Polocini Over’tops

It’s July. Yes, I know this is the UK and it’s a green and pleasant land and green stuff needs plenty of water…blah blah blah, BUT IT’S JULY. One should not expect to be bombarded by 30mph horizontal hailstones,  rained on for hours and hours and left shivering by a relentless, howling northerly wind. IT’S JULY.

I took part in the Polocini ‘Over’tops’ sportive at the weekend as I knew the route would be hard and would probably show me a few minor roads and steep climbs that I didn’t know existed, I also knew it would be well-organised, the food would be lovely (and free) and it was only costing me 20 quid.

The 10 mile ride to the start in Oldham gave me fair warning (as if the doom-laden BBC weather forecast hadn’t done enough to put me off), as I rode away from the front door the heavens opened. The rain pelted down all the way to the start, where I signed in, ate some porridge and met up with Dave who’d done the sensible thing and drove.
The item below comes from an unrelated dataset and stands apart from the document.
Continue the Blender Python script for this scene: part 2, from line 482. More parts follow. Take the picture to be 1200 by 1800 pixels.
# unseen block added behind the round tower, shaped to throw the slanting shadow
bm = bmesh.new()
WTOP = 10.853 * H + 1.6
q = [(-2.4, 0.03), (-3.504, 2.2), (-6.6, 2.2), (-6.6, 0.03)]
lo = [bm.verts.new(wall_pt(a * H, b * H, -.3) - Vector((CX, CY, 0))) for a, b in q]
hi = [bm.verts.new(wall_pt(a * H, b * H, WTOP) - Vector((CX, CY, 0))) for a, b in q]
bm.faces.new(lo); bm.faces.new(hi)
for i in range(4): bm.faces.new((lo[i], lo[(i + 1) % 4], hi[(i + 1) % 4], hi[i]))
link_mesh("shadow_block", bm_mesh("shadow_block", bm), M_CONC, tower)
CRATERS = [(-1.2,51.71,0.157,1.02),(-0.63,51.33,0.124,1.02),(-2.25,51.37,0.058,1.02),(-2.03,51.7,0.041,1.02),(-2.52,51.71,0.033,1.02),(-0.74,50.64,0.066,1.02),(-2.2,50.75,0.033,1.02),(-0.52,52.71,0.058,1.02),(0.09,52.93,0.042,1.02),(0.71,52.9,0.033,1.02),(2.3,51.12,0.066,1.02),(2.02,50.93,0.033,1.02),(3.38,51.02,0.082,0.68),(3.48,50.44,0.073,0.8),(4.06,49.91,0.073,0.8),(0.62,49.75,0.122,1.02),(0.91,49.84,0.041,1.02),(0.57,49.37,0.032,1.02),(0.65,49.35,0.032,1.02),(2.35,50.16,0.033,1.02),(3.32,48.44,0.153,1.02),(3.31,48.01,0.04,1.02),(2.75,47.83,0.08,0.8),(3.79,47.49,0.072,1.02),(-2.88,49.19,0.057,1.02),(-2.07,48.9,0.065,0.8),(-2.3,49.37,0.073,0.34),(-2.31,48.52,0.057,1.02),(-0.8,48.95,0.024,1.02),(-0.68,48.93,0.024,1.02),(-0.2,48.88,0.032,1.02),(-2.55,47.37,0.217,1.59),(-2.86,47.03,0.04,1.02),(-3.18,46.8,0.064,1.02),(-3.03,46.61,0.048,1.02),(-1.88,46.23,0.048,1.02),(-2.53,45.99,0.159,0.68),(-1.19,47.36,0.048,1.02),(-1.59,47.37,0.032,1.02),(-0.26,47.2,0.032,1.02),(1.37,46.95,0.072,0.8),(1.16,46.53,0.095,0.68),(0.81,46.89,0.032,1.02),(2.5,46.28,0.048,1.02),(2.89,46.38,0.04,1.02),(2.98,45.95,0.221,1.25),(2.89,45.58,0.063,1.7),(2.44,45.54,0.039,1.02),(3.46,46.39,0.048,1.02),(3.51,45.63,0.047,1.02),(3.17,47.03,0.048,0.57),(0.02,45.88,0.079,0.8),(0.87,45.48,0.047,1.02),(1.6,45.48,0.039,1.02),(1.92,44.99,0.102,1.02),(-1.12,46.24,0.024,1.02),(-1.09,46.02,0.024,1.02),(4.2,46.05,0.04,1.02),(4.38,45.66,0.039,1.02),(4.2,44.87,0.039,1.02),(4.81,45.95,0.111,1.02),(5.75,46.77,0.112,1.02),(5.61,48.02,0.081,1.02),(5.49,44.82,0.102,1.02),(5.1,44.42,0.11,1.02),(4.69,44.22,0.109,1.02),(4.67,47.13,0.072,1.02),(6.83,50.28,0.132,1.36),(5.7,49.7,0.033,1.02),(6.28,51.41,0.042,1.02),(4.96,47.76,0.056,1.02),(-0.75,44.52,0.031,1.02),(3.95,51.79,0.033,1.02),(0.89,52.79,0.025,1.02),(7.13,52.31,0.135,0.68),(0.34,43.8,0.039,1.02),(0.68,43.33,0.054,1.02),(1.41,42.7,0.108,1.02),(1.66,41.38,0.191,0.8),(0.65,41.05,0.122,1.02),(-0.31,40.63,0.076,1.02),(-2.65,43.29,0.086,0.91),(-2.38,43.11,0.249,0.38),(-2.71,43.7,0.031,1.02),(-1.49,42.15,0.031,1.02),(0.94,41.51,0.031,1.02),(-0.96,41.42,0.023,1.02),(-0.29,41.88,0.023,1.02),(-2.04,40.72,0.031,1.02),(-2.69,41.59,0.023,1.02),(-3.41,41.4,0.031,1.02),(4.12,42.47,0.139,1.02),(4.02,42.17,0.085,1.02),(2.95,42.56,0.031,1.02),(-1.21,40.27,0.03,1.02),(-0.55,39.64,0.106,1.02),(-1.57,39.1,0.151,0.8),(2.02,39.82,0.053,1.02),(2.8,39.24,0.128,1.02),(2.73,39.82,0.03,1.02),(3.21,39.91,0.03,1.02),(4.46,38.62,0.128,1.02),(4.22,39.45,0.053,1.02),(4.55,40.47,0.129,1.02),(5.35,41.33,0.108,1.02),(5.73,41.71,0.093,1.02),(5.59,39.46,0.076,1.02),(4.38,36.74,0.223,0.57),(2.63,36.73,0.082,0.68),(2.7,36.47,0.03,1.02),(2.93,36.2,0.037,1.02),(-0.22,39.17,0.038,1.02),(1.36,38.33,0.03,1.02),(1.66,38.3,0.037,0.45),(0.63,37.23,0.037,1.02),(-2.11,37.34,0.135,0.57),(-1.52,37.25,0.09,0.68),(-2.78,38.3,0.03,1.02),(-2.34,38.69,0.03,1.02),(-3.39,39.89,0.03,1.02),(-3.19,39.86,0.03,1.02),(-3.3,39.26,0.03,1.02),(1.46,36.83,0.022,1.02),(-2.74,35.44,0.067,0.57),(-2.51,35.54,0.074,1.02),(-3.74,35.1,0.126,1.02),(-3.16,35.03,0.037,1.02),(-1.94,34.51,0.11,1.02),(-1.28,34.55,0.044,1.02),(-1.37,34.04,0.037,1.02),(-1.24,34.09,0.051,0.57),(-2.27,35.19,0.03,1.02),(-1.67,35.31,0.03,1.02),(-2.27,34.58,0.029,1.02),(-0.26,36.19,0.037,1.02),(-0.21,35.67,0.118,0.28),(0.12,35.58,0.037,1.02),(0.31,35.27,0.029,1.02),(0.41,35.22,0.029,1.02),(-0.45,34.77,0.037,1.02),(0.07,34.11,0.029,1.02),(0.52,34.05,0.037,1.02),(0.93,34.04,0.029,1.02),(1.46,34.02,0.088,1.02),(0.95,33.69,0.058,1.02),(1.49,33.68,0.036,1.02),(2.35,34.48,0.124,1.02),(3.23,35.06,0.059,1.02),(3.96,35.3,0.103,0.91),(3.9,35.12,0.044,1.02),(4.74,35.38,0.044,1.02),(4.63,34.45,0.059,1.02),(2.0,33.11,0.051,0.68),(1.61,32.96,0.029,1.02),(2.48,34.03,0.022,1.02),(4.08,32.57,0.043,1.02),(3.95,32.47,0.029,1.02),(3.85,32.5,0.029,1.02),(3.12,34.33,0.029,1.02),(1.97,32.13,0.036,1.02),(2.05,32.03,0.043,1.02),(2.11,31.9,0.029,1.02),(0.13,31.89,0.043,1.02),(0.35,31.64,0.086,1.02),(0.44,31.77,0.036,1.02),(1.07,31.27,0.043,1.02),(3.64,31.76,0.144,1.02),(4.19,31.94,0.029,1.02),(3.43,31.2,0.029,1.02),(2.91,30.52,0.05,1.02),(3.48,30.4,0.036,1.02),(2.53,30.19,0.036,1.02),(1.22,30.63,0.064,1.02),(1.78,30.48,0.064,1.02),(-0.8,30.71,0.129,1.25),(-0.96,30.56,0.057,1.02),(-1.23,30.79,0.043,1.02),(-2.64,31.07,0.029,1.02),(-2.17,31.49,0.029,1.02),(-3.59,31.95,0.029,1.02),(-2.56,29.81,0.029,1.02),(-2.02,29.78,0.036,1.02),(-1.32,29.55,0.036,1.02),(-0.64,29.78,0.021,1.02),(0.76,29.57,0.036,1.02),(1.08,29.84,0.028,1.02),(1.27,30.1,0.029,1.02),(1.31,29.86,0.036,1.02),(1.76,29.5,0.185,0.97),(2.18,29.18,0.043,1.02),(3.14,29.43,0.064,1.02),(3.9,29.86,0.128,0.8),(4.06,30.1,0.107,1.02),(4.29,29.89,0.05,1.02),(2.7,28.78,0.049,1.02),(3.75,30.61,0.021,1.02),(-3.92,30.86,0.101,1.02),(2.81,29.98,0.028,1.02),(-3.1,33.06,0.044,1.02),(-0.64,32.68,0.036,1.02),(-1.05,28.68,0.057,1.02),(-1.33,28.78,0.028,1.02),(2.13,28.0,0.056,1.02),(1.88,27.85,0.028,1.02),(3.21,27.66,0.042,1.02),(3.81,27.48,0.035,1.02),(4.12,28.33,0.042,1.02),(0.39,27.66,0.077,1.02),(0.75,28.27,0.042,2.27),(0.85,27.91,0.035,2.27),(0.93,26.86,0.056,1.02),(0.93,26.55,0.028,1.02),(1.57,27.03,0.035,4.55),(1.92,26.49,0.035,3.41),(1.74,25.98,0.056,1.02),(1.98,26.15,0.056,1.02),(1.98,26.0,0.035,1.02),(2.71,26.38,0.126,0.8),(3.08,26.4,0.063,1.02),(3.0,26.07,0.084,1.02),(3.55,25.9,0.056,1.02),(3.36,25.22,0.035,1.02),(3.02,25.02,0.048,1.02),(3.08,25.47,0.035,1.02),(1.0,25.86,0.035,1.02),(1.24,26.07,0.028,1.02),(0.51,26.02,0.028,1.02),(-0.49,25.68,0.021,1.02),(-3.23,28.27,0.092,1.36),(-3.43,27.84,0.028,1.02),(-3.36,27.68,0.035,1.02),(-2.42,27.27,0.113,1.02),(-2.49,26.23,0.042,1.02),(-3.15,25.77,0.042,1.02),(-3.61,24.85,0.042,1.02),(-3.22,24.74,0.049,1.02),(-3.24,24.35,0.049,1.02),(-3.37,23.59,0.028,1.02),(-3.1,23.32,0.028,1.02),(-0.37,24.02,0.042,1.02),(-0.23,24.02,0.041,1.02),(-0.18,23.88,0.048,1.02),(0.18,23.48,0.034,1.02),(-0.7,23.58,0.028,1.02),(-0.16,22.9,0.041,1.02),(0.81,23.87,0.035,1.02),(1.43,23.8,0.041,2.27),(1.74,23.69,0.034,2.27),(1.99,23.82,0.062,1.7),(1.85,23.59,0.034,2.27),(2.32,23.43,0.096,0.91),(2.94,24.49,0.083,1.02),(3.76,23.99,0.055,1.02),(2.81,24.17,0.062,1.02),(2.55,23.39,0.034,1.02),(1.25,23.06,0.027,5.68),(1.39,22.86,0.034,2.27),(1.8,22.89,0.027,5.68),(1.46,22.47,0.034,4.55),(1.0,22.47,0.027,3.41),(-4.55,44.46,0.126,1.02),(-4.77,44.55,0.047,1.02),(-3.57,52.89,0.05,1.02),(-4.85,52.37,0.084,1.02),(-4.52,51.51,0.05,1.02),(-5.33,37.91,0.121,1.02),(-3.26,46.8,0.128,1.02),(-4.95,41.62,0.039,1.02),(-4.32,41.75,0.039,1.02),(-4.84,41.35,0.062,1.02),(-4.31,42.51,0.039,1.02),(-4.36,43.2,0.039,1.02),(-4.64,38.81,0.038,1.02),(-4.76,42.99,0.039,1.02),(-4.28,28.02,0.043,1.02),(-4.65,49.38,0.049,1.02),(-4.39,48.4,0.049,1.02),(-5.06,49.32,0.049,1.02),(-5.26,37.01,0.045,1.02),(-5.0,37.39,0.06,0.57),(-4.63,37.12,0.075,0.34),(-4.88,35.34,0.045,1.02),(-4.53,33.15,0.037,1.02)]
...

As we huddled around his car, waiting for the start, the rain got progressively heavier until it was bouncing a foot off the ground. My ‘sensible bike’ – the Ragley Cragg Vale with full ‘guards would be doing little to keep my backside dry today.

Heading out of Oldham into the hills, the bad weather temporarily eased…that was, until it got really bad again and the rain started to bounce off the ground again. Over to the steep-sided valleys of Calderdale the climbing became tougher, including the silly-steep cobbles of the Shibden Wall, the rain continued to fall until the point at which we reached the summit of Cragg Vale…it was there that the heavens unleashed their full fury.

Yeah, I might be wearing a white coat - but does YOUR hat match your bike? No. I thought not.

A huge, gusting sidewind, that felt like it was headed straight for us from the surface of Jupiter, battered a surprise shower of hail into the side of our bodies – heads tilted at 90 degrees to the side to prevent our eyes being peppered by the bombardment of ice we tentatively made our way down the road towards Ripponden.

More steep climbs later and back into Lancashire, progress was slowed somewhat by the gusting wind, now blowing in the opposite direction the way we were headed. The long and gradual climb across Castleshaw Moor was a slow grovel but eventually we made it back to civilisation, a bit shell-shocked at the worst July weather I can remember and back to the finish line for a bowl of hot soup (more free food!).

Next weekend is the On-One Weekender – a road sportive on Saturday followed by an MTB marathon on Sunday. Can you guess what the weather forecast is?